There was no question between Jesus Christ and the Jews as to the object to aim at. 'If thou wouldst enter into life, keep the commandments,' said Jesus.[3] And Israel, too, on his part, said: 'He that keepeth the commandments keepeth his own soul.'[4] But what commandments? The commandments of God; about this, too, there was no question. But: 'Leaving the commandment of God, ye hold the tradition of men; ye make the commandment of God of none effect by your tradition;' said Jesus.[5] Therefore the commandments which Israel followed were not those commandments of God by which a man keeps his own soul, enters into life. And the practical proof of this was, that Israel stood before the eyes of the world manifestly neither blessed nor at peace; yet these characters of bliss and peace the following of the real commandments of God was confessed to give.

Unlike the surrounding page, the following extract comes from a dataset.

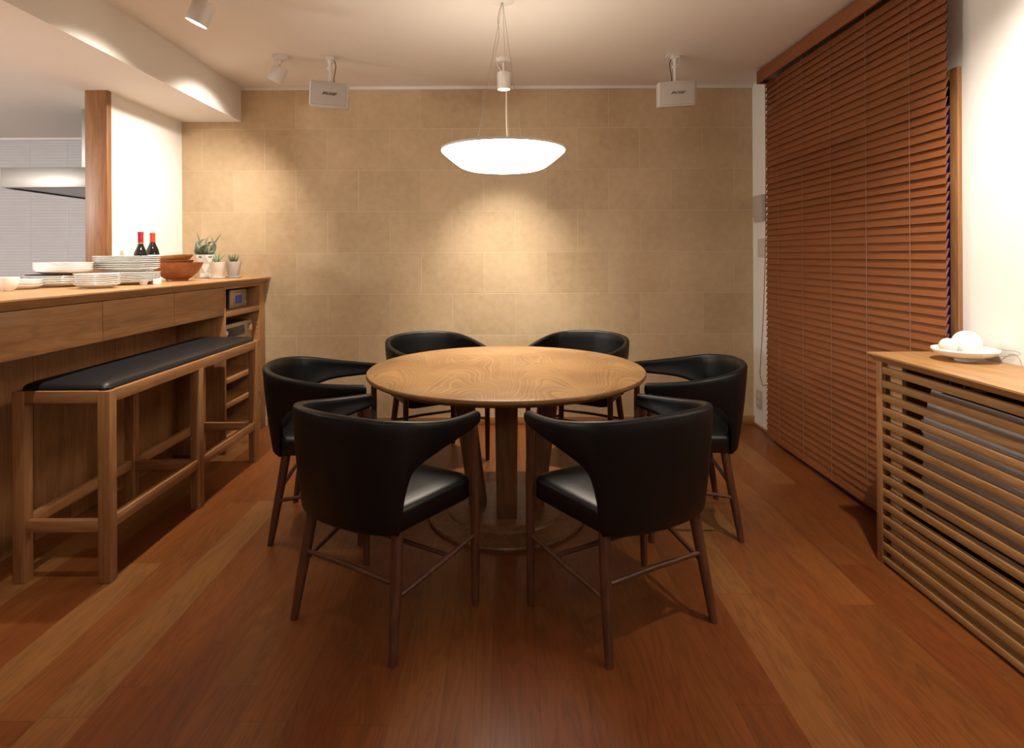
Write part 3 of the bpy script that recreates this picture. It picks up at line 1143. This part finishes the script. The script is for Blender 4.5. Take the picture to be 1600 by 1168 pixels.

So a rule, or method, was wanted, by which to determine on what the keeping of the real commandments of God depended.

And Jesus gave one: 'The things that come from within a man's heart, they it is which defile him!'[6]

We have seen what an immense matter conduct is;—-

  1. Acts, xi, 18.
  2. Acts, x, 36.
  3. Matth., xix, 17.
  4. Prov., xix, 16.
  5. Mark, vii, 9, 13.
  6. Matth., xv, 18; Mark, vii, 20, 21.